Suro’s advocacy over the decades has taken many forms, from Siembra Azul, his line of 100 percent agave tequilas, to the endless series of seminars he conducts, expanding consumer knowledge of agave spirits, to the many trips to Jalisco and Oaxaca he has hosted, introducing bartenders and other liquor professionals to the artisans and traditions behind the bottles they enjoy. He even created Siembra Valles Ancestral, his recent attempt at a tequila as it might have been made a century ago, before international success forever altered production methods.

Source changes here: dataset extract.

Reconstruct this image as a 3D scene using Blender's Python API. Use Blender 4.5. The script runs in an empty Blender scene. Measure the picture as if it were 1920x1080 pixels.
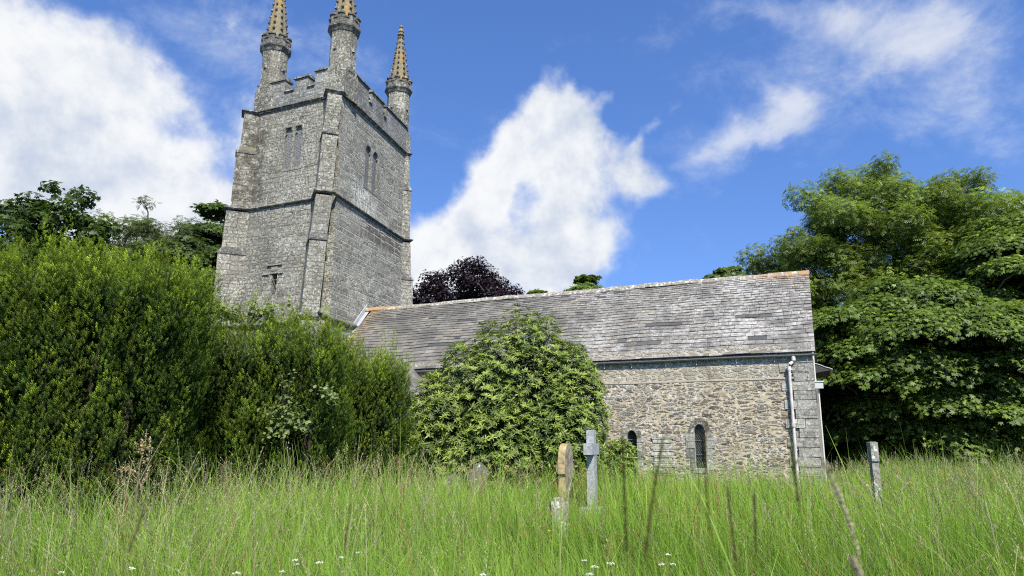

Bermejo, Estes, and Suro were all advocates of enjoying agave spirits on their own. But the bartenders they were connecting with were members of the growing cocktail revival, which was, by the turn of the current century, beginning to gird the globe. These cocktail evangelists had other ideas. And so, as tequila and mezcal were rapidly being rediscovered by audiences the world over, the spirits were more often than not found at the bottom of a cocktail glass, mingling with other friendly liquids.